More than anything else, Philles releases reflect a man absolutely sure of his musical sense: letting Love’s gospel rooted “No! No! No!” burn a fiery ending onto “He’s A Rebel”; letting an exotic guitar set the scene for “Uptown” without giving away the song’s secrets before the hook arrives.


The music business is always about selling records, but, with Spector it was also about art, and trite as the sounds, it’s nonetheless true that hundreds of No. 1 hits do not hold a fraction of the power and durability of “Walkin’ In The Rain,” which reached No. 33.


In fact, it’s tempting to think Spector issued some records because he just plain liked them. The Alley Cats “Puddin N’Tain” was a ‘50s sound in a 1963 market, the group’s manager Lou Adler asked for a favor, so out it came. As an updated ‘50s R&B group harmony record, “Puddin N’Tain” was irresistible. It reached No. 43.

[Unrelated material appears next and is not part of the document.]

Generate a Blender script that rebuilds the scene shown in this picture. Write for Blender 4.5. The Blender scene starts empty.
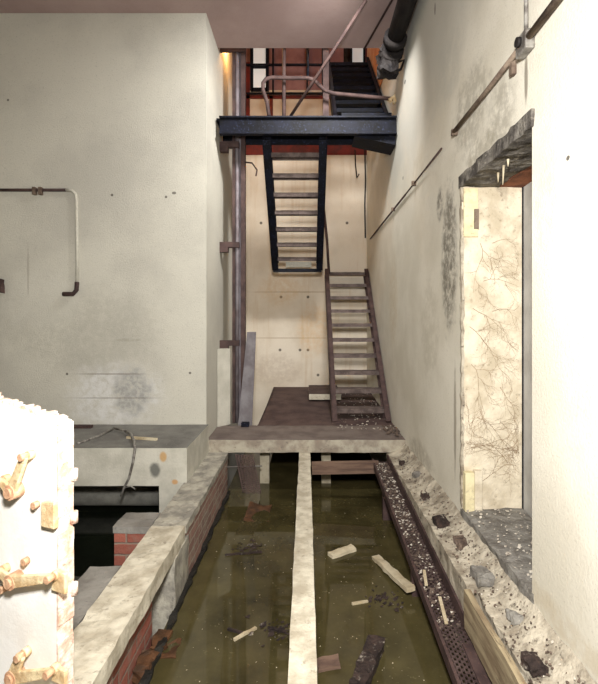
import bpy, bmesh, math, random
from mathutils import Vector, Matrix, noise
random.seed(7)
sc = bpy.context.scene
C = sc.collection
F, VX, VY, EYE = 450.0, 306.0, 319.0, 1.25      # focal length in px, vanishing point, eye height above the platform

def P(px, py, d):
    "a point of the place seen at pixel px,py at depth d"
    return Vector(((px - VX) * d / F, d, EYE - (py - VY) * d / F))

# ---------------------------------------------------------------- materials
def lin(c):
    return tuple(((v / 255) / 12.92 if v / 255 <= .04045 else ((v / 255 + .055) / 1.055) ** 2.4) for v in c) + (1,)

def mat(name, c1, c2=None, rough=.85, metal=0, scale=3, bump=.25, bscale=60, speck=None, speck_amt=.55, speck_scale=45,
        stains=(), spec=.3, brick=None, streak=None, emit=None, coat=0, lo=.35, hi=.65, stretch=None, bdist=.01, lines=()):
    m = bpy.data.materials.new(name); m.use_nodes = True
    nt = m.node_tree; N = nt.nodes; L = nt.links
    b = N['Principled BSDF']
    geo = N.new('ShaderNodeNewGeometry'); pos = geo.outputs['Position']
    if stretch:
        tc = N.new('ShaderNodeTexCoord')
        mp = N.new('ShaderNodeMapping'); mp.inputs['Scale'].default_value = stretch
        L.new(geo.outputs['Position'], mp.inputs[0]); tpos = mp.outputs[0]
    else:
        tpos = pos
    def tex(s, det=8, r=.6, src=None):
        n = N.new('ShaderNodeTexNoise'); n.inputs['Scale'].default_value = s
        n.inputs['Detail'].default_value = det; n.inputs['Roughness'].default_value = r
        L.new(src or tpos, n.inputs['Vector']); return n
    def mr(src, a, bb, c=0, d=1):
        n = N.new('ShaderNodeMapRange'); n.interpolation_type = 'SMOOTHSTEP'
        for i, v in zip((1, 2, 3, 4), (a, bb, c, d)): n.inputs[i].default_value = v
        L.new(src, n.inputs[0]); return n.outputs[0]
    def mix(fac, a, bcol):
        n = N.new('ShaderNodeMix'); n.data_type = 'RGBA'
        if isinstance(fac, float): n.inputs[0].default_value = fac
        else: L.new(fac, n.inputs[0])
        for i, v in ((6, a), (7, bcol)):
            if isinstance(v, tuple): n.inputs[i].default_value = v
            else: L.new(v, n.inputs[i])
        return n.outputs[2]
    def mul(a, v):
        n = N.new('ShaderNodeMath'); n.operation = 'MULTIPLY'; L.new(a, n.inputs[0])
        if isinstance(v, float): n.inputs[1].default_value = v
        else: L.new(v, n.inputs[1])
        return n.outputs[0]
    col = lin(c1)
    hgt = None
    if brick:
        sep = N.new('ShaderNodeSeparateXYZ'); L.new(pos, sep.inputs[0])
        ad = N.new('ShaderNodeMath'); ad.operation = 'ADD'; L.new(sep.outputs[0], ad.inputs[0]); L.new(sep.outputs[1], ad.inputs[1])
        cb = N.new('ShaderNodeCombineXYZ'); L.new(ad.outputs[0], cb.inputs[0]); L.new(sep.outputs[2], cb.inputs[1])
        wn = tex(9, 4); sb = N.new('ShaderNodeVectorMath'); sb.operation = 'SCALE'; sb.inputs['Scale'].default_value = .018
        L.new(wn.outputs['Color'], sb.inputs[0])
        av = N.new('ShaderNodeVectorMath'); L.new(cb.outputs[0], av.inputs[0]); L.new(sb.outputs[0], av.inputs[1])
        bt = N.new('ShaderNodeTexBrick'); L.new(av.outputs[0], bt.inputs['Vector'])
        bt.inputs['Scale'].default_value = 1; bt.inputs['Brick Width'].default_value = .225; bt.inputs['Row Height'].default_value = .076
        bt.inputs['Mortar Size'].default_value = .008; bt.inputs['Mortar Smooth'].default_value = .4
        bt.inputs['Color1'].default_value = lin(c1); bt.inputs['Color2'].default_value = lin(c2); bt.inputs['Mortar'].default_value = lin(brick)
        col = bt.outputs['Color']; hgt = bt.outputs['Fac']
        col = mix(mul(mr(tex(7, 9, .7).outputs[0], .48, .66), .75), col, lin(brick))
    elif c2:
        col = mix(mr(tex(scale).outputs[0], lo, hi), col, lin(c2))
    if speck:
        col = mix(mul(mr(tex(speck_scale, 5, .7).outputs[0], .56, .70), speck_amt), col, lin(speck))
    if streak:
        sp = N.new('ShaderNodeMapping'); sp.inputs['Scale'].default_value = (9, 9, .7); L.new(pos, sp.inputs[0])
        col = mix(mul(mr(tex(1.2, 6, .6, sp.outputs[0]).outputs[0], .52, .75), streak[1]), col, lin(streak[0]))
    for (c, r, sc_, amt, warp) in stains:
        # a stain with its own place and outline
        wn = tex(2.2 / max(.12, min(r)) * .5, 7, .65)
        s0 = N.new('ShaderNodeVectorMath'); s0.operation = 'SUBTRACT'; L.new(wn.outputs['Color'], s0.inputs[0]); s0.inputs[1].default_value = (.5, .5, .5)
        s1 = N.new('ShaderNodeVectorMath'); s1.operation = 'SCALE'; s1.inputs['Scale'].default_value = warp; L.new(s0.outputs[0], s1.inputs[0])
        s2 = N.new('ShaderNodeVectorMath'); s2.operation = 'SUBTRACT'; L.new(pos, s2.inputs[0]); s2.inputs[1].default_value = c
        s3 = N.new('ShaderNodeVectorMath'); s3.operation = 'DIVIDE'; L.new(s2.outputs[0], s3.inputs[0]); s3.inputs[1].default_value = r
        s4 = N.new('ShaderNodeVectorMath'); L.new(s3.outputs[0], s4.inputs[0]); L.new(s1.outputs[0], s4.inputs[1])
        s5 = N.new('ShaderNodeVectorMath'); s5.operation = 'LENGTH'; L.new(s4.outputs[0], s5.inputs[0])
        f = mul(mr(s5.outputs['Value'], 1.1, .55 if warp > .3 else .9), float(amt))
        if warp > .8: f = mul(f, mr(tex(14, 8, .7).outputs[0], .3, .6))
        col = mix(f, col, lin(sc_))
    if isinstance(col, tuple): b.inputs['Base Color'].default_value = col
    else: L.new(col, b.inputs['Base Color'])
    b.inputs['Roughness'].default_value = rough; b.inputs['Metallic'].default_value = metal
    b.inputs['Specular IOR Level'].default_value = spec; b.inputs['Coat Weight'].default_value = coat
    if emit:
        b.inputs['Emission Color'].default_value = lin(emit[0]); b.inputs['Emission Strength'].default_value = emit[1]
    if bump:
        bp = N.new('ShaderNodeBump'); bp.inputs['Strength'].default_value = bump; bp.inputs['Distance'].default_value = bdist
        h = tex(bscale, 6, .65).outputs[0]
        if hgt:
            iv = N.new('ShaderNodeMath'); iv.operation = 'SUBTRACT'; L.new(h, iv.inputs[0]); L.new(hgt, iv.inputs[1]); h = iv.outputs[0]
        L.new(h, bp.inputs['Height']); L.new(bp.outputs[0], b.inputs['Normal'])
    return m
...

On the other hand, Spector never released Darlene Love’s “Chapel Of Love” at all – apparently sensing it was too R&B for radio, but unwilling or unable to recast it into the bouncy pop style with which The Dixie Cups soon took it to No. 1.


Spector shut down Philles in 1966, it is often said, because he felt crushed by America’s indifference to Ike and Tina’s “River Deep, Mountain High.” The truth is more complex, rooted deeply in the fact that industry changes were making independent singles harder to distribute. It’s no coincidence that the late ‘60s saw a measurable decline in great three-minute singles, while the industry turned to selling albums.


But even after he had closed down this segment of his career, this extraordinary six-year burst, Spector sneaked back long enough to leave with “Black Pearl,” an exclamation mark for his decade. Only then did he move on – to “My Sweet Lord,” “The Long and Winding Road,” “Imagine” and more.


Which is another chapter. This set covers what we know today as “Phil Spector Records,” three-minute singles in pure monophonic gold. This music blows away the clutter around Phil Spector in the same way he stripped rock ‘n’ roll to its essence. The wall of sound wasn’t a barrier. It was a backdrop against which the music came into clear, brilliant focus. Spector did the work; all we have to do is turn up the volume.